GIVEN REQUEST
Repeat the lines exactly from the line that contains "Recreate this scene" through the line that contains "from mathutils import Vector, Matrix"; leave images out and add nothing.

PROVIDED ENTRIES
= = = = =

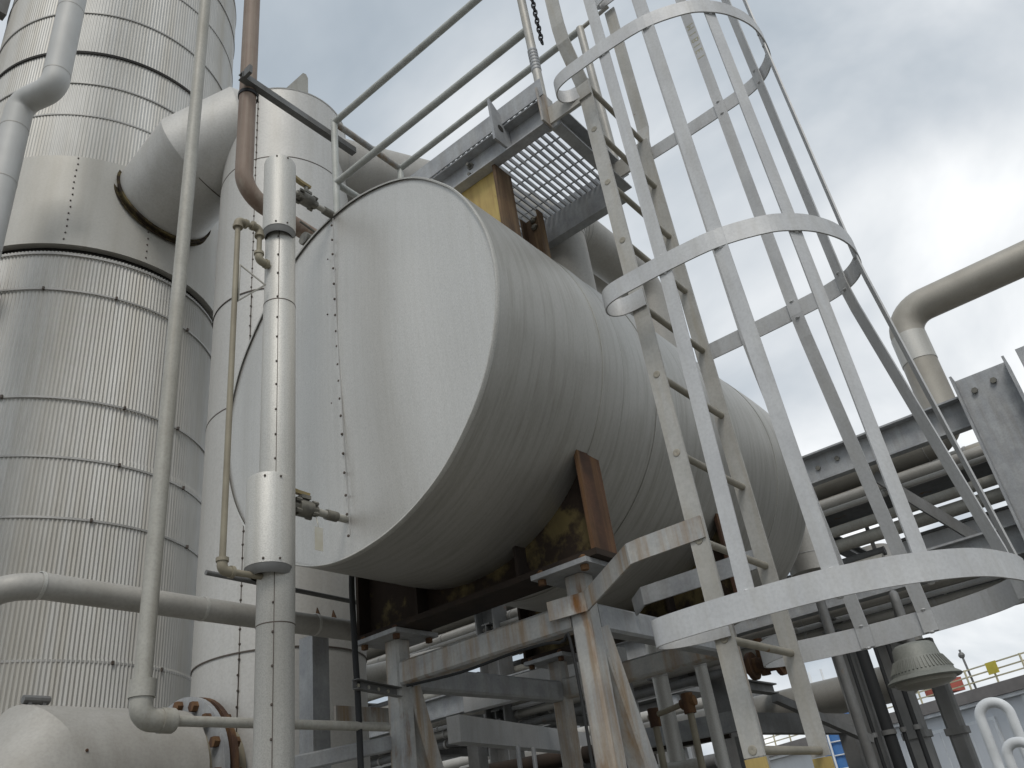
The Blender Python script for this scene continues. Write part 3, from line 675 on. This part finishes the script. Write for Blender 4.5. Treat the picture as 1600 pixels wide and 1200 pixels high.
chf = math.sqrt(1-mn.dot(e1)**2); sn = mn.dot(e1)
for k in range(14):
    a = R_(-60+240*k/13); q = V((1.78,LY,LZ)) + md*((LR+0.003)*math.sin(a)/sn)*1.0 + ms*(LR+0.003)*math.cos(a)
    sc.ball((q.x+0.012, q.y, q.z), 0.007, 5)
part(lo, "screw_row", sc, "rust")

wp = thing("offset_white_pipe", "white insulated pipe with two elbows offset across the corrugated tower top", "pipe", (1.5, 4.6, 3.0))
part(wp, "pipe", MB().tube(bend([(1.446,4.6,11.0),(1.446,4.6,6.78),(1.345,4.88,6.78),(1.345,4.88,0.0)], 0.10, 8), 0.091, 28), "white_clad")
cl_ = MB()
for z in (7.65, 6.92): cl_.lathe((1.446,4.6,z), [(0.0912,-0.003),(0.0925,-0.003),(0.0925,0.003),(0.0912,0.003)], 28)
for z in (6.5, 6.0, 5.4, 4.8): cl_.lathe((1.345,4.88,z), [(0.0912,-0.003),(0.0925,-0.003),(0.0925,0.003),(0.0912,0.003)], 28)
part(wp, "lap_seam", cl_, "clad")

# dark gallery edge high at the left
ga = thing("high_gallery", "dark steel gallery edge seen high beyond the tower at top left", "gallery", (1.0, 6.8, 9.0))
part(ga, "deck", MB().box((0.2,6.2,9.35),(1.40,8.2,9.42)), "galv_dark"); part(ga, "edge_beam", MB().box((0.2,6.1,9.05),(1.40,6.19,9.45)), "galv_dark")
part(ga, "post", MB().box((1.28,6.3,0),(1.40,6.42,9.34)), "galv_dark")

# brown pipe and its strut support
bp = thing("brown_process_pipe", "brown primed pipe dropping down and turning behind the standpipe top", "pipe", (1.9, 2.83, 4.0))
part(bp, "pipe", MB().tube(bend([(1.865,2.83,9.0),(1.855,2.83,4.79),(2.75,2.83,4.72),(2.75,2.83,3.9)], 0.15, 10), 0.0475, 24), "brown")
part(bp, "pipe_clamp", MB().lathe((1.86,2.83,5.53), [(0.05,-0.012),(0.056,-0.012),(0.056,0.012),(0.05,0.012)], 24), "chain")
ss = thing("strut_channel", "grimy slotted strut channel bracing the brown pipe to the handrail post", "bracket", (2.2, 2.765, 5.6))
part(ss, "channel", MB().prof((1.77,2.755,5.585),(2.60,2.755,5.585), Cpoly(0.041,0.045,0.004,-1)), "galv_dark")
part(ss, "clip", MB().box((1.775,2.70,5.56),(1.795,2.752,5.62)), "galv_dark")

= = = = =

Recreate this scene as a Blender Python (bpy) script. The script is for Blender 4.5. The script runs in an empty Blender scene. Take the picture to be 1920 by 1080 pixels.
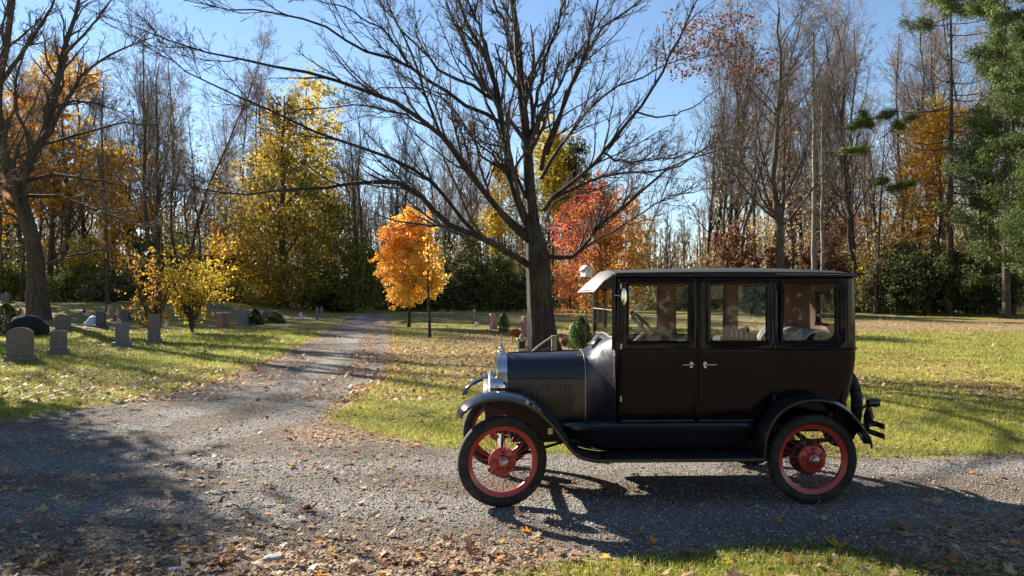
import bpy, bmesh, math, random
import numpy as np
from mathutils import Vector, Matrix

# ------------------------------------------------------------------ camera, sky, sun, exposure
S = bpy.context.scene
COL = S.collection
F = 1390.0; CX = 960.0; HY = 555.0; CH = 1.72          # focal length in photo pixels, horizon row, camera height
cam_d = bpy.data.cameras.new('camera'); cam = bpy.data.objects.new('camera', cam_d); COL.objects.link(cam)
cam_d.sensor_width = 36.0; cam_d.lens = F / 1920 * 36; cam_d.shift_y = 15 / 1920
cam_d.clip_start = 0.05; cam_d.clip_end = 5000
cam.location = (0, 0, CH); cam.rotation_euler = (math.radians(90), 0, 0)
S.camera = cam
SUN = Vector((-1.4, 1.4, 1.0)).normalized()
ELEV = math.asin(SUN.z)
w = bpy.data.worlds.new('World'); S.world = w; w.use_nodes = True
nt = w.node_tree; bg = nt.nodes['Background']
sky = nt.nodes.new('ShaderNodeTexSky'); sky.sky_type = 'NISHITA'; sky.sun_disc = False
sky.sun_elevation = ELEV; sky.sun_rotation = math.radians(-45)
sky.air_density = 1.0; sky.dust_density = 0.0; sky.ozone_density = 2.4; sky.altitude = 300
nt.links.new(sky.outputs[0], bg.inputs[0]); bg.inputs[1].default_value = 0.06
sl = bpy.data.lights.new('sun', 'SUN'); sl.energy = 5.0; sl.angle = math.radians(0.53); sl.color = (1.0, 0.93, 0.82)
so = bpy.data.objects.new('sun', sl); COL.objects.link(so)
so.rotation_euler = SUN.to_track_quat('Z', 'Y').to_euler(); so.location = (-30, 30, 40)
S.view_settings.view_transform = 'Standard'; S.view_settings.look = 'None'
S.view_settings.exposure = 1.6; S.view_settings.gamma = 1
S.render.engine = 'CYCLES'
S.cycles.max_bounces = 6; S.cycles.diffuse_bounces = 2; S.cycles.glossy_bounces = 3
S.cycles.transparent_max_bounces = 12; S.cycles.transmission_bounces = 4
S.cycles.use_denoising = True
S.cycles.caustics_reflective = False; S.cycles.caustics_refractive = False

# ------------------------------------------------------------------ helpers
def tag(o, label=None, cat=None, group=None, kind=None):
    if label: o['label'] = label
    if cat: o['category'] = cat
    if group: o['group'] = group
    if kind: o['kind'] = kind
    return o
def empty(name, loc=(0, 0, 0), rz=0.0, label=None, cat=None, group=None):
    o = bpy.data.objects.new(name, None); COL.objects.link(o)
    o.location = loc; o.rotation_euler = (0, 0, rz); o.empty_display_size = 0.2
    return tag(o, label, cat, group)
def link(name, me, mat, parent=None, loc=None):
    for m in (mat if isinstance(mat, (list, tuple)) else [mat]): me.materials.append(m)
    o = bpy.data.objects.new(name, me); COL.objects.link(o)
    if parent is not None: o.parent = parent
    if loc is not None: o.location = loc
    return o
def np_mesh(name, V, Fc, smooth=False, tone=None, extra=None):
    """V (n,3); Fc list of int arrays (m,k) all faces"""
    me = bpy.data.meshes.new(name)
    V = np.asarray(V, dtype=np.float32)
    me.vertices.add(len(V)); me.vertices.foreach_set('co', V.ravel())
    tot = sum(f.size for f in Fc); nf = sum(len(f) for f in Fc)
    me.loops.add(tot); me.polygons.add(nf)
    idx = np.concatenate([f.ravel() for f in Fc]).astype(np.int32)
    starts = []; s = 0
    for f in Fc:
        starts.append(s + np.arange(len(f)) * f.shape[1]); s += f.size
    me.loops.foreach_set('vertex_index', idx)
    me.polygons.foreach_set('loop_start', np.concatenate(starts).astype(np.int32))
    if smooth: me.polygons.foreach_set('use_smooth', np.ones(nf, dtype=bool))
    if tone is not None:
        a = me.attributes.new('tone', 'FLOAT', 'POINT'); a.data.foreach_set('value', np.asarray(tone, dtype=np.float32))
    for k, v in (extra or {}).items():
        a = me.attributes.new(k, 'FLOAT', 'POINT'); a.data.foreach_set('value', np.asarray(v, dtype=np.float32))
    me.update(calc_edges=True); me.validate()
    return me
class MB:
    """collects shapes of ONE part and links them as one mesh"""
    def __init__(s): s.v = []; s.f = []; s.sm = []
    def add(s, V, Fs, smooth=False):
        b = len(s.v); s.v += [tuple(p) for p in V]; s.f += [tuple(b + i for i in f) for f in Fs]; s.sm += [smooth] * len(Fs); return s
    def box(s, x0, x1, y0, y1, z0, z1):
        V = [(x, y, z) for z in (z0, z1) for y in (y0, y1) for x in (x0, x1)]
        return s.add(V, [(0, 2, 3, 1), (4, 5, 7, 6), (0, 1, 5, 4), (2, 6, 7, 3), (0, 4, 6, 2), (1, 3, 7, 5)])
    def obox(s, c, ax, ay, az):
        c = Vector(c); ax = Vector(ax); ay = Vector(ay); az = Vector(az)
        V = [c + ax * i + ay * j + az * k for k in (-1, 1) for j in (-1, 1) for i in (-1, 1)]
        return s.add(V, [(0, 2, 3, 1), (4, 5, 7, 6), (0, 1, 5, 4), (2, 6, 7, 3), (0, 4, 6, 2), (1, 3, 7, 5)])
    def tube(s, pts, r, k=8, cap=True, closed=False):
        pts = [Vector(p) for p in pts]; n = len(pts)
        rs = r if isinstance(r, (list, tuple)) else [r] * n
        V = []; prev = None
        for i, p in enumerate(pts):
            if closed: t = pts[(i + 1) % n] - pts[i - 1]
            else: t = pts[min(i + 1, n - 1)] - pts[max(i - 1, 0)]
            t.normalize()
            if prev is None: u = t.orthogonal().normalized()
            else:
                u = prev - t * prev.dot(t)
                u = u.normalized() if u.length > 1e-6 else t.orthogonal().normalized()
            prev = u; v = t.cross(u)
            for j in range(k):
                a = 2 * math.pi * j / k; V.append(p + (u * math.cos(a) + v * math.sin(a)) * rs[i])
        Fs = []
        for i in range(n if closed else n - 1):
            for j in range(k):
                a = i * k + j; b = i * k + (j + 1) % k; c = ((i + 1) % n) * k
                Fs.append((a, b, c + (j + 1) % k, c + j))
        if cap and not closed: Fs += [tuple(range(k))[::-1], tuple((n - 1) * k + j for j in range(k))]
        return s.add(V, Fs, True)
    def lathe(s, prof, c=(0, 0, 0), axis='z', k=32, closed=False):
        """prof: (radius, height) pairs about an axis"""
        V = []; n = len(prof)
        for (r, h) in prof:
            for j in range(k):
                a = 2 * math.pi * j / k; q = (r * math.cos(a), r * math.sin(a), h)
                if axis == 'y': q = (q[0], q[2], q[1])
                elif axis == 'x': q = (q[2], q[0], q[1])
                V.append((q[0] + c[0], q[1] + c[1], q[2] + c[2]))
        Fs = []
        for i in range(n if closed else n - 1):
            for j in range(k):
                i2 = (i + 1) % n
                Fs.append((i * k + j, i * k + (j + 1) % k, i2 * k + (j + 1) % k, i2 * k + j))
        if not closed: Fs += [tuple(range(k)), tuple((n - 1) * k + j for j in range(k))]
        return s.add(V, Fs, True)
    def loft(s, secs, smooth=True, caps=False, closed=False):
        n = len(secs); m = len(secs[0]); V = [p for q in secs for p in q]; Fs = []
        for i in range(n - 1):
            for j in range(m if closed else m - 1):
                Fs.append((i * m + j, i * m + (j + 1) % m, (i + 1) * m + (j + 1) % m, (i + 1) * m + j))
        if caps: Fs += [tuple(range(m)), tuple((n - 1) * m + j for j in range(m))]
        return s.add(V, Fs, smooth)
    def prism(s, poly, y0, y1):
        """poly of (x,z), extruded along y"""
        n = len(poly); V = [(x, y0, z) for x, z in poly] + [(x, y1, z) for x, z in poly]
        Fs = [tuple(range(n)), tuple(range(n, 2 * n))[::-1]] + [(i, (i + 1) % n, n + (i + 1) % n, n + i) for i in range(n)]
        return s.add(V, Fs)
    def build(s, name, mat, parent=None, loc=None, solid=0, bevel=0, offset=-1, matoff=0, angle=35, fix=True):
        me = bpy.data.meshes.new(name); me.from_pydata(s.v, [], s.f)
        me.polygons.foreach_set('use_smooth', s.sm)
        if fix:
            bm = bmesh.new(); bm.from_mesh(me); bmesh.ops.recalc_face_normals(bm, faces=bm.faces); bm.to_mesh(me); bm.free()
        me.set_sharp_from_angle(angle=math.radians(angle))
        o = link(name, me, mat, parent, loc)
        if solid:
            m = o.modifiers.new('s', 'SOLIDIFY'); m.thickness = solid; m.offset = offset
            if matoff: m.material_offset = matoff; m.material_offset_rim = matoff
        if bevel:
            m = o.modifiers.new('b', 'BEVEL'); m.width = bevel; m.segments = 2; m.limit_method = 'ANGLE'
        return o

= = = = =

PROBLEM SOLUTION
Recreate this scene as a Blender Python (bpy) script. The script is for Blender 4.5. The script runs in an empty Blender scene. Take the picture to be 1920 by 1080 pixels.
import bpy, bmesh, math, random
import numpy as np
from mathutils import Vector, Matrix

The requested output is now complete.